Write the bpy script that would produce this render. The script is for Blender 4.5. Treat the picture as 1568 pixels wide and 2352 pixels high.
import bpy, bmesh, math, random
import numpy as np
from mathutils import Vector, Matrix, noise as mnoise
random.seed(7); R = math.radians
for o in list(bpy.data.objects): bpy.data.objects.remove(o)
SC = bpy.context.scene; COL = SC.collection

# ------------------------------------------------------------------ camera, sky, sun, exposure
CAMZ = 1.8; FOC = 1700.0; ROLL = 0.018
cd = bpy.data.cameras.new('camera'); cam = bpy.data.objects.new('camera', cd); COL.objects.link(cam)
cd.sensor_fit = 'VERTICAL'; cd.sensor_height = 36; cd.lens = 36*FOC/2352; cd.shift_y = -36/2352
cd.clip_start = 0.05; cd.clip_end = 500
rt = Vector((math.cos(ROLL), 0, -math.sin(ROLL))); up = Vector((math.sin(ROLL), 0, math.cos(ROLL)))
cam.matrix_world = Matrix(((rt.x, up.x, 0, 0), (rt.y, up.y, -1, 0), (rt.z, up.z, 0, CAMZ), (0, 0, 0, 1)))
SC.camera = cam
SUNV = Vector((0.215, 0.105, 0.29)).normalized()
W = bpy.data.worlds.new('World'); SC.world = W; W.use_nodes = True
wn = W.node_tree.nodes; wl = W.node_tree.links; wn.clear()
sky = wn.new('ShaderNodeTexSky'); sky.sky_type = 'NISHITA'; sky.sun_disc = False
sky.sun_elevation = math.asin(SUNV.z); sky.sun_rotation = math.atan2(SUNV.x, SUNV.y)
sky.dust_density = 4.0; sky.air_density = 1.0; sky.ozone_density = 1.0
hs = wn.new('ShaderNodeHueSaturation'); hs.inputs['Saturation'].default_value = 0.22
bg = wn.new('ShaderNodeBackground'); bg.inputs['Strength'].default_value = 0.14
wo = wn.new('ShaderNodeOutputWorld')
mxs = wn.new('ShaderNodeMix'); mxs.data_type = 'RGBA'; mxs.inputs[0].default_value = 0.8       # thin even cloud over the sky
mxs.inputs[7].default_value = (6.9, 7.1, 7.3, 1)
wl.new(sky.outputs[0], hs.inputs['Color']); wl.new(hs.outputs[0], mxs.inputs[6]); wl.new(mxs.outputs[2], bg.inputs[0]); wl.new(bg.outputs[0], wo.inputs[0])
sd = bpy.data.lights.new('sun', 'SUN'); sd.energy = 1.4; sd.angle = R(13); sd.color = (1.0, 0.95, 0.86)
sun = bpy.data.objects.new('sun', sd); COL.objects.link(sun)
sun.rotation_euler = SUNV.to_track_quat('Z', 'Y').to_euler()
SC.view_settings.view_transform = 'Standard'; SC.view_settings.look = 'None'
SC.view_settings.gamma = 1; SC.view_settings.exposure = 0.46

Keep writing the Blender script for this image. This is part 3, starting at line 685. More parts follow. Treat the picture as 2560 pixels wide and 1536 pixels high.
# # # # #
Reproduce the complete data exactly as presented above.

* Task result:
Write the bpy script that would produce this render. The script is for Blender 4.5. Treat the picture as 1568 pixels wide and 2352 pixels high.
import bpy, bmesh, math, random
import numpy as np
from mathutils import Vector, Matrix, noise as mnoise
random.seed(7); R = math.radians
for o in list(bpy.data.objects): bpy.data.objects.remove(o)
SC = bpy.context.scene; COL = SC.collection

# ------------------------------------------------------------------ camera, sky, sun, exposure
CAMZ = 1.8; FOC = 1700.0; ROLL = 0.018
cd = bpy.data.cameras.new('camera'); cam = bpy.data.objects.new('camera', cd); COL.objects.link(cam)
cd.sensor_fit = 'VERTICAL'; cd.sensor_height = 36; cd.lens = 36*FOC/2352; cd.shift_y = -36/2352
cd.clip_start = 0.05; cd.clip_end = 500
rt = Vector((math.cos(ROLL), 0, -math.sin(ROLL))); up = Vector((math.sin(ROLL), 0, math.cos(ROLL)))
cam.matrix_world = Matrix(((rt.x, up.x, 0, 0), (rt.y, up.y, -1, 0), (rt.z, up.z, 0, CAMZ), (0, 0, 0, 1)))
SC.camera = cam
SUNV = Vector((0.215, 0.105, 0.29)).normalized()
W = bpy.data.worlds.new('World'); SC.world = W; W.use_nodes = True
wn = W.node_tree.nodes; wl = W.node_tree.links; wn.clear()
sky = wn.new('ShaderNodeTexSky'); sky.sky_type = 'NISHITA'; sky.sun_disc = False
sky.sun_elevation = math.asin(SUNV.z); sky.sun_rotation = math.atan2(SUNV.x, SUNV.y)
sky.dust_density = 4.0; sky.air_density = 1.0; sky.ozone_density = 1.0
hs = wn.new('ShaderNodeHueSaturation'); hs.inputs['Saturation'].default_value = 0.22
bg = wn.new('ShaderNodeBackground'); bg.inputs['Strength'].default_value = 0.14
wo = wn.new('ShaderNodeOutputWorld')
mxs = wn.new('ShaderNodeMix'); mxs.data_type = 'RGBA'; mxs.inputs[0].default_value = 0.8       # thin even cloud over the sky
mxs.inputs[7].default_value = (6.9, 7.1, 7.3, 1)
wl.new(sky.outputs[0], hs.inputs['Color']); wl.new(hs.outputs[0], mxs.inputs[6]); wl.new(mxs.outputs[2], bg.inputs[0]); wl.new(bg.outputs[0], wo.inputs[0])
sd = bpy.data.lights.new('sun', 'SUN'); sd.energy = 1.4; sd.angle = R(13); sd.color = (1.0, 0.95, 0.86)
sun = bpy.data.objects.new('sun', sd); COL.objects.link(sun)
sun.rotation_euler = SUNV.to_track_quat('Z', 'Y').to_euler()
SC.view_settings.view_transform = 'Standard'; SC.view_settings.look = 'None'
SC.view_settings.gamma = 1; SC.view_settings.exposure = 0.46

Keep writing the Blender script for this image. This is part 3, starting at line 685. More parts follow. Treat the picture as 2560 pixels wide and 1536 pixels high.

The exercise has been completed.